El resultado de esta variedad implica que para aprender a jugar Pac-Man debemos reaccionar frente al peligro inmediato y, sobre todo, anticipar el comportamiento de los fantasmas para no meternos en callejones sin salida. Cualquiera puede pasar el primer nivel, o llegar a los 10,000 puntos, pero a partir del cuarto o quinto tablero, el juego empieza a requerir de una concentración y destreza que muy pocos juegos actuales piden de nosotros.

Eso no implica que jugarlo sea una experiencia tensa. Lo sé porque, durante varios años, una máquina de Pac-Man ha ocupado parte de mi sala. Jamás he llegado al medio millón de puntos, una cifra respetable para un jugador que cuenta con su propia arcade, pero hasta la fecha jugarlo me absorbe y entretiene.

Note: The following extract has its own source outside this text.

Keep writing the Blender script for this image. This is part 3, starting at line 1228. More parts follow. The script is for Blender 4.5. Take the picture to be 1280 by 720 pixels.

La monotonía del laberinto, mezclada con la diversidad de problemas, da para una partida al mismo tiempo agradable y distinta a las demás. No importa si conozco algunos atajos o rutas: al final pierdo. La sensación no es frustrante; más bien es saludable tener retos infranqueables. A menos de que uno sea un genio o un obseso (como Billy Mitchell, la primera persona en conseguir una partida perfecta), Pac-Man siempre será un juego infinito.

*El dato. Puck-Man era el nombre original del juego y lo cambiaron por temor a que en Estados Unidos grafitearan una F sobre la P.